This is the second course in a two-course sequence on modeling and analysis of production and logistics systems for graduate students. Emphasis will be on developing a framework for organizing tools and research results in this field and on modeling techniques necessary to conduct production system research. Specific topics to be covered include: Control and design of single-stage production systems such as produce-to-order and produce-to-stock systems, control and design of multiple-stage production systems includding flow lines, transfer lines and push and pull systems such as MRP, JIT and CONWIP, analysis of multiple-stage production systems based on the queueing network and other stochastic modeling techniques, introduction to deterministic and stochastic scheduling for single and multiple stage problems such as flow shop and job shop scheduling.

This course is for dual degree MBA students at Kellogg School of Management. The course is on the basic concepts and techniques of operations management. The foundation of the course is a system fondumantal pronciples that relate the various measures of manufacturing system performance, such as throughput, cycle time, work-in-process, variability, and quality, in a consistent manner and provide a framework for evaluating classical operations management techniques as well as evolving new strategies. Topics include operations strategy, basic factory dynamics, process flow analysis Benchmarking of performance, tools to acheive lean operations, inventory management with certain and uncertain demand, quality management, process capability, statistical process control, six sigma. Analytical tools used include probability and statistics, queueing models, and computer simulation. Both concepts and methods are examined via exercises and case studies.

This is the second course on a sequence of courses on operations management. The course is for dual degree MBA students at Kellogg School of Management. The focus of this second course is to show how key operations management techniques such as Regression, Linear Programming, Integer Programming, and Decision Analysis can be used to solve problems faced in managing a production facility, including forecasting, shop floor control, scheduling, aggregate planning, workforce management, project scheduling, operations scheduling, facilities layout and location, design and control of flexible production resources (e.g., agile workforce and flexible plants), etc. Both concepts and methods are examined via exercises and case studies.

This course is for MEM professional master program, i.e., Master of Engineering Management. The course is aimed at providing students an understanding of how various business situations are modeled and optimized effectively using mathematical modeling and quantitative techniques. Examples of the techniques covered in this course are time-series analysis, regression, optimization (linear, nonlinear, and discrete), probabilistic modeling, decision analysis, and simulation. Application areas include forecasting, finance, operations, production and logistics. Students will learn through examples, cases, and use of software.

This is a graduate level course that covers topics in reliability engineering, optimal maintenance and replacement policies and production control of manufacturing systems with limited repair resources.
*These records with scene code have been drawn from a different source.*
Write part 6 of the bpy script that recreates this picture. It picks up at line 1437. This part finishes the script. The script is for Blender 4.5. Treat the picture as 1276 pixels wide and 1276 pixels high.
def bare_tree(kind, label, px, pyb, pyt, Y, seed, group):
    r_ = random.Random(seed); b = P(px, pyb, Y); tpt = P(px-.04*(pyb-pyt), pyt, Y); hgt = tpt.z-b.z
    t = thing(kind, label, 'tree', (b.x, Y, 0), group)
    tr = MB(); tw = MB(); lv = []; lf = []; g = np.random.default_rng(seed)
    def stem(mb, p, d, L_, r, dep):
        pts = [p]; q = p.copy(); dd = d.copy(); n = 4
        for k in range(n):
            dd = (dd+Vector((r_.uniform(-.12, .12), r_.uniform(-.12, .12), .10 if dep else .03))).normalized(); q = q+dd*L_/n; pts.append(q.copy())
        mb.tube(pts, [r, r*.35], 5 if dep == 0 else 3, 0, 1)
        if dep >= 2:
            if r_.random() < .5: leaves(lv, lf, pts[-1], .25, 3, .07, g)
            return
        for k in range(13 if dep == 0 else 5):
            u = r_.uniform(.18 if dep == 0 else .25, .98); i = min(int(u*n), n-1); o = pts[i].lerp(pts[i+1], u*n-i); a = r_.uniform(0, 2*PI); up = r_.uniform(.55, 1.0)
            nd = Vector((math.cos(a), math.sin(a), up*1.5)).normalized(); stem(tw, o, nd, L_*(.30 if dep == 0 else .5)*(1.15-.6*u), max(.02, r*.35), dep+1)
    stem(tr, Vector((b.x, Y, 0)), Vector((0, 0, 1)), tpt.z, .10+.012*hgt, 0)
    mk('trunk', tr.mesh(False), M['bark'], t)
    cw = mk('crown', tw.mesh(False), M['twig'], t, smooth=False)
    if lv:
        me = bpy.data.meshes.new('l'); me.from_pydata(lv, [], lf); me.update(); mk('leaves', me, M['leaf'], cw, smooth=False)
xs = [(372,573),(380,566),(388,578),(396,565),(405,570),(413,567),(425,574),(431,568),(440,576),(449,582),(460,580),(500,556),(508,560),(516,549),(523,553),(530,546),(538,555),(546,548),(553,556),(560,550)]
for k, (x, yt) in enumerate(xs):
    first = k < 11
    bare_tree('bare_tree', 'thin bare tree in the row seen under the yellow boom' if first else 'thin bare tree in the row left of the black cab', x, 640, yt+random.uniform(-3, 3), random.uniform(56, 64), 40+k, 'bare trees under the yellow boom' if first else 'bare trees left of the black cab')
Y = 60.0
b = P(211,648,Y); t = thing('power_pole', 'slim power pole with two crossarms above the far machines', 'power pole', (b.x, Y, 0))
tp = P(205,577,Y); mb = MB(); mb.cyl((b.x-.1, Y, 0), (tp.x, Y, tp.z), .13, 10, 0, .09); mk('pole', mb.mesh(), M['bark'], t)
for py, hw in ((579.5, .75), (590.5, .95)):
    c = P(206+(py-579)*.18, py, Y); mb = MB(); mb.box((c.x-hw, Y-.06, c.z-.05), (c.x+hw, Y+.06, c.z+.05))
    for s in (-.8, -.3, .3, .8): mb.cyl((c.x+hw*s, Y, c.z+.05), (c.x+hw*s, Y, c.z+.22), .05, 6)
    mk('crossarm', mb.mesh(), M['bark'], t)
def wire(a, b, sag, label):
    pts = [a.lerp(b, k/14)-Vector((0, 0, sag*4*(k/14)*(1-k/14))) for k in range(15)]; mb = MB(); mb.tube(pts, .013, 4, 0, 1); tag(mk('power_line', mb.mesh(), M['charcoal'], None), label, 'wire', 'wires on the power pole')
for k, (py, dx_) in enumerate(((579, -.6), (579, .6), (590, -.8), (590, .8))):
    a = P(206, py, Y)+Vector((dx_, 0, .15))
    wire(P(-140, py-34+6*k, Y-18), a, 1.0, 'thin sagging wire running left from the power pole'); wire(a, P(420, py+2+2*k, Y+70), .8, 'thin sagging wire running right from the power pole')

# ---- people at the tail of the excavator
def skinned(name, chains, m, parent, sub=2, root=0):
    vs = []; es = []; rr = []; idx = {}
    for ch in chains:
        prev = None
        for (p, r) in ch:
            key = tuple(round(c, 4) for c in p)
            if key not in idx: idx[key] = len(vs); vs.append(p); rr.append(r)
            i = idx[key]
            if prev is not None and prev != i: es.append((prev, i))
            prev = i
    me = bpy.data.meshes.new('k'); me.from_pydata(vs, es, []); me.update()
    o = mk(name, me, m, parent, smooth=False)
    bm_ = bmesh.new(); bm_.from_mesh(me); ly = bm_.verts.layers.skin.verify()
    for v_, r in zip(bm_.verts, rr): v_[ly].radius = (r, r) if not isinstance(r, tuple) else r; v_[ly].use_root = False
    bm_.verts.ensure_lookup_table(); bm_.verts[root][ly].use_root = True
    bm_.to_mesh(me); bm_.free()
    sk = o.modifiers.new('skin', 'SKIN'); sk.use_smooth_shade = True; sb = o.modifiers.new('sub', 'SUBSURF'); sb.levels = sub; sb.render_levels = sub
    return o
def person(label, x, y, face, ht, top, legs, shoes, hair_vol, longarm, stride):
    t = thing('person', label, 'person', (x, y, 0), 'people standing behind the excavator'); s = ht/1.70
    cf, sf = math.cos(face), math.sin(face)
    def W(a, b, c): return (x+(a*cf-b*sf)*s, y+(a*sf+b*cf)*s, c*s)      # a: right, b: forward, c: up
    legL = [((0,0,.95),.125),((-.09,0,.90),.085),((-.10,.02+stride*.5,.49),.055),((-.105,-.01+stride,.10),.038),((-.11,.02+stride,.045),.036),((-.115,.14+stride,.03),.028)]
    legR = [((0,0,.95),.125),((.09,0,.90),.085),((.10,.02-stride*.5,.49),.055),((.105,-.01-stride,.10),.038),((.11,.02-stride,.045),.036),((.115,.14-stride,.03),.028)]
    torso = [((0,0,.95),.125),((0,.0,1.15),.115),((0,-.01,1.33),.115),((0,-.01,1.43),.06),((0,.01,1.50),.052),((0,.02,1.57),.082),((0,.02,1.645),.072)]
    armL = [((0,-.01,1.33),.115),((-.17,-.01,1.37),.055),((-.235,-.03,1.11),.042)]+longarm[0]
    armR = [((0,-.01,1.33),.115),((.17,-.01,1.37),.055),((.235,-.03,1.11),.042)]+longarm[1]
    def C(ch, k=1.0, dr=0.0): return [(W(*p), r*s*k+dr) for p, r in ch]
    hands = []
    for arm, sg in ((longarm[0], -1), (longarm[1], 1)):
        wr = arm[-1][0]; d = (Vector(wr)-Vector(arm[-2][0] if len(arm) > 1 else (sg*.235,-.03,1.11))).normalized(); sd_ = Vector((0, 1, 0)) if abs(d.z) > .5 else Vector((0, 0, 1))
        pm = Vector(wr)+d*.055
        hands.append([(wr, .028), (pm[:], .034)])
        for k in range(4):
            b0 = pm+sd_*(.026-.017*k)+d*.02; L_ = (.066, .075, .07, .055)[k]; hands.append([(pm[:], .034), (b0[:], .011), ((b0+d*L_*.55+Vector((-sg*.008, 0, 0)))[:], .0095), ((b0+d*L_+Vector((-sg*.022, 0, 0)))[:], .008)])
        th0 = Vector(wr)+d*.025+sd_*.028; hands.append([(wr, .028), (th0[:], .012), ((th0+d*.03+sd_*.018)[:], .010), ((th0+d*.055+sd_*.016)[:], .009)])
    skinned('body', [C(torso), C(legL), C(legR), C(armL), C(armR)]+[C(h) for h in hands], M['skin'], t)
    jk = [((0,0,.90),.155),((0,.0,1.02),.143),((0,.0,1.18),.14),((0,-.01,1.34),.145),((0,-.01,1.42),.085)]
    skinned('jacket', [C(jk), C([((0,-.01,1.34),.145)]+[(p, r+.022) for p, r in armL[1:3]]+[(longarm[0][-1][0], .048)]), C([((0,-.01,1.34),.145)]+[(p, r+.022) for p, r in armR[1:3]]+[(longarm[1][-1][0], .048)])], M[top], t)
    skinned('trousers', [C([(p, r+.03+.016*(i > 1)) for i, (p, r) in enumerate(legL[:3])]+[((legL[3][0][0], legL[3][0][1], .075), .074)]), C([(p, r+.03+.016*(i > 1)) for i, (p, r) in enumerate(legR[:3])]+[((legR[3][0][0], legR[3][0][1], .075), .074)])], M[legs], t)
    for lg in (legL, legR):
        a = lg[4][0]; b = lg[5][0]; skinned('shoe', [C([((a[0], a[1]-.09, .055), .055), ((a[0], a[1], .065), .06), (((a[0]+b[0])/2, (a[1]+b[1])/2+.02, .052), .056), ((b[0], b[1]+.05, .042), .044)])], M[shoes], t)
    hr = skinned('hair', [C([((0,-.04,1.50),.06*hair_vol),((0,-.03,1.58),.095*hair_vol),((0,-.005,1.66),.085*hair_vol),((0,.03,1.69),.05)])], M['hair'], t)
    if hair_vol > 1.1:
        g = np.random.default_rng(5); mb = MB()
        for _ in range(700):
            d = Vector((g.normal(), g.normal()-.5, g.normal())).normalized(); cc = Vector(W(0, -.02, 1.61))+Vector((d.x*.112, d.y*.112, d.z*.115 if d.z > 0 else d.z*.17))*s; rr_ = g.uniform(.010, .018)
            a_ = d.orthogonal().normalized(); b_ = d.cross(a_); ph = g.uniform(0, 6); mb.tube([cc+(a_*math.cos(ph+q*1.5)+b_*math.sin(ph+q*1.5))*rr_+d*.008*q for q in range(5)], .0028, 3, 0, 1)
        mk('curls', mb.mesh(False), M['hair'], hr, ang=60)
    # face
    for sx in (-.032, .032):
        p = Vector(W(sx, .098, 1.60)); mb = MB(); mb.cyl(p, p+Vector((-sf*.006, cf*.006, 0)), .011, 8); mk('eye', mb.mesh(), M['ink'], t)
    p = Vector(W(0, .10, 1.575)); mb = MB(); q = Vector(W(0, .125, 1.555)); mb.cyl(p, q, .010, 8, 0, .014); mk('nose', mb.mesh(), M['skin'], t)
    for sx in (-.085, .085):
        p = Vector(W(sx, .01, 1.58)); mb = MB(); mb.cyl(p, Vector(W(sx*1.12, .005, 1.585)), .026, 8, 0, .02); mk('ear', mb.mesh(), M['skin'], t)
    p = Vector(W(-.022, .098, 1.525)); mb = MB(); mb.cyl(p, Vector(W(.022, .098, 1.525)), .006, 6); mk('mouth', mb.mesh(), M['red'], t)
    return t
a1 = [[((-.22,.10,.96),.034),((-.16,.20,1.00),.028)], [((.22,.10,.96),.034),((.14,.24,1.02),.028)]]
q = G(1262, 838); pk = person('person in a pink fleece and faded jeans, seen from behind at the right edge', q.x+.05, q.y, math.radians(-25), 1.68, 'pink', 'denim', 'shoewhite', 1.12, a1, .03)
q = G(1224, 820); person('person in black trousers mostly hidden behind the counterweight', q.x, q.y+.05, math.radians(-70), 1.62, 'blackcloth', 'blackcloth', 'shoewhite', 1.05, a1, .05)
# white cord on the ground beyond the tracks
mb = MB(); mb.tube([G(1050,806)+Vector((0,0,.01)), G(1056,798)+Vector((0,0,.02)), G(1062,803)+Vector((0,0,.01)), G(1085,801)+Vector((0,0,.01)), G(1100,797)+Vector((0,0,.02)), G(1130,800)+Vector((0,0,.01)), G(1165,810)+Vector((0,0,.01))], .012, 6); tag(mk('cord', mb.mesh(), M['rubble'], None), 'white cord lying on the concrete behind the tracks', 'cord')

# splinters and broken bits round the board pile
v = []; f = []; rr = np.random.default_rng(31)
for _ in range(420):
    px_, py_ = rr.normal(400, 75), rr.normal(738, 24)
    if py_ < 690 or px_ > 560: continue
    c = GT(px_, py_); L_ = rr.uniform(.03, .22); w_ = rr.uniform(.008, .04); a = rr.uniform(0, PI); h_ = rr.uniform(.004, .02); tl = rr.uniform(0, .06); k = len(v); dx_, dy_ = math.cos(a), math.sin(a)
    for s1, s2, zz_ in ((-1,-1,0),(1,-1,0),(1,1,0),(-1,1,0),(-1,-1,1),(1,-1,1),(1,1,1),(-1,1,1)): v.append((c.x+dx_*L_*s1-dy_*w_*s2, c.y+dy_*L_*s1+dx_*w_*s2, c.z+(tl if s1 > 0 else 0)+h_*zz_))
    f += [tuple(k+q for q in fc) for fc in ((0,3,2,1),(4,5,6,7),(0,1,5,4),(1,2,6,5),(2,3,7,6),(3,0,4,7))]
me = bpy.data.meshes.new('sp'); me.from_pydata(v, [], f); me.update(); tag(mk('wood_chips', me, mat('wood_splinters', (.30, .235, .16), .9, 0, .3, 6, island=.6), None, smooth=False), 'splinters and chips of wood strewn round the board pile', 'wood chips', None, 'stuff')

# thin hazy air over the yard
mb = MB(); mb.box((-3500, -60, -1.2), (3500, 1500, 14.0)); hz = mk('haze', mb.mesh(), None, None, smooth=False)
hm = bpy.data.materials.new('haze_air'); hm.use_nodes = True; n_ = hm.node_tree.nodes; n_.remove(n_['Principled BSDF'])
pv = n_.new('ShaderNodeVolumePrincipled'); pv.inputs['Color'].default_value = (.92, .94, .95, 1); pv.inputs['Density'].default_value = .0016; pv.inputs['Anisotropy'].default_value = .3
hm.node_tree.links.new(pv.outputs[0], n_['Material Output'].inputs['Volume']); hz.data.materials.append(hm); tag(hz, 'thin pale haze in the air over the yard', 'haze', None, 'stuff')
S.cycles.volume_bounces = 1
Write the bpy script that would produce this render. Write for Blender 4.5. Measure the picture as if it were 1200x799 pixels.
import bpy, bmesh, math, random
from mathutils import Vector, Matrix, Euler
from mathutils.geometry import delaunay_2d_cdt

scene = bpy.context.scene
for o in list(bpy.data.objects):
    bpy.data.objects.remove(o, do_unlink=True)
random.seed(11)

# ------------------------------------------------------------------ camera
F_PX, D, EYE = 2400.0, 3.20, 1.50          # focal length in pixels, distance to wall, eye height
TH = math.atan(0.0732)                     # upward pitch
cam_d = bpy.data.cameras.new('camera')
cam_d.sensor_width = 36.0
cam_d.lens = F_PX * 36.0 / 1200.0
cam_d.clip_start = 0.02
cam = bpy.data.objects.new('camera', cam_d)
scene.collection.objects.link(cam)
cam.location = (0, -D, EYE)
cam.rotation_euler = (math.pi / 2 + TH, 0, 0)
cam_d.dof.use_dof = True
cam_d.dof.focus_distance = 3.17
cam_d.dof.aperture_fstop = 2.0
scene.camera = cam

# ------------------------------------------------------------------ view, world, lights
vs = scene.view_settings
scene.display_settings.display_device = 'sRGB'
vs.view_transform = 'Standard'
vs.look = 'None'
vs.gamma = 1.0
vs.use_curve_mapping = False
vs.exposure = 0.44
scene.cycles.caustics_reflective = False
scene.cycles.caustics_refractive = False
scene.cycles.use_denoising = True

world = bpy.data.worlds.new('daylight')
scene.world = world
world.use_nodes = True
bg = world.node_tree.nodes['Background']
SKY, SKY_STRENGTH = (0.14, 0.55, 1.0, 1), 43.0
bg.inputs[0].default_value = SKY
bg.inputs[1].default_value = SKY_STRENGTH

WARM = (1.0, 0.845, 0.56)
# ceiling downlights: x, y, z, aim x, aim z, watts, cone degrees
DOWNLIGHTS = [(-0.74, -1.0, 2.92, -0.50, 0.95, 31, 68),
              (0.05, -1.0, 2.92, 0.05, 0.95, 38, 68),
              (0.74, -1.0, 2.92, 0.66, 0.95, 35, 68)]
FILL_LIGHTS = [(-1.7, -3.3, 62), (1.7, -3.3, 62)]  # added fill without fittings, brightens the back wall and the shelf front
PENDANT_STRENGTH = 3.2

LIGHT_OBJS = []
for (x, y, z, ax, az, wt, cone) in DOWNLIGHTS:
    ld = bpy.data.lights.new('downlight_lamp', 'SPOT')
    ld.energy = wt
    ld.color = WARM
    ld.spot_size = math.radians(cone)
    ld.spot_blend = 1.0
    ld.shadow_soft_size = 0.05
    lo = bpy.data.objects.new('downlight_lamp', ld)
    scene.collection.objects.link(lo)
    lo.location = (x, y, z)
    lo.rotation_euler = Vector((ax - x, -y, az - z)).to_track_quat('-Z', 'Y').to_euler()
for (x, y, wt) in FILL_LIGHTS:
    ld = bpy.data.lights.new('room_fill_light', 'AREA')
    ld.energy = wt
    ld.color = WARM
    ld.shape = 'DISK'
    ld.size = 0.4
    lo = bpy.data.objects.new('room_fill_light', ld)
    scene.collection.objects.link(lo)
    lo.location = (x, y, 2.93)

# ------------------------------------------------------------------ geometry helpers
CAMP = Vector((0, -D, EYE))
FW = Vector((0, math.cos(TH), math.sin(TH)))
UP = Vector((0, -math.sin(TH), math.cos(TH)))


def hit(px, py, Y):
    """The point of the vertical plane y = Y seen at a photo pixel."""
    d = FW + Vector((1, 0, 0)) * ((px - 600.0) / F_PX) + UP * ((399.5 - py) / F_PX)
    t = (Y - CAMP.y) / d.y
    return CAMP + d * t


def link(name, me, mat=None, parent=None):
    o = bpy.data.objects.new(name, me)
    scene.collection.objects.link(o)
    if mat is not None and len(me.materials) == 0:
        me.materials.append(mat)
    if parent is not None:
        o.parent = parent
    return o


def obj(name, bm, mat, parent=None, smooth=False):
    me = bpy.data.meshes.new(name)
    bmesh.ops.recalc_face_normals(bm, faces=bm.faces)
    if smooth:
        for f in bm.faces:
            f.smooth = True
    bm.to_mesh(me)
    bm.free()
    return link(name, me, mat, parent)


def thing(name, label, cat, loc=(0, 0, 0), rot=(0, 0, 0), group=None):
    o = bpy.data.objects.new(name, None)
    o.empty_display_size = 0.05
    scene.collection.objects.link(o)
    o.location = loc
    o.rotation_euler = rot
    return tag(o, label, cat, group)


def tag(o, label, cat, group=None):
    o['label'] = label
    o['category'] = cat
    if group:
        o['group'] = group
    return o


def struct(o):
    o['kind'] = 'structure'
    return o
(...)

Specifically, it includes: Introduction to reliability engineering, Catastrophic failure models and reliability functions, Applications of probability distribution functions in reliability evaluation, Combinatorial aspects of system reliability, Reliability evaluation of engineering systems using Markov models, Reliability testing, Transfer lines, Optimal preventive maintenance policies, Optimal replacement policies, Optimal integrated production and maintenance policies in production systems subject to failures.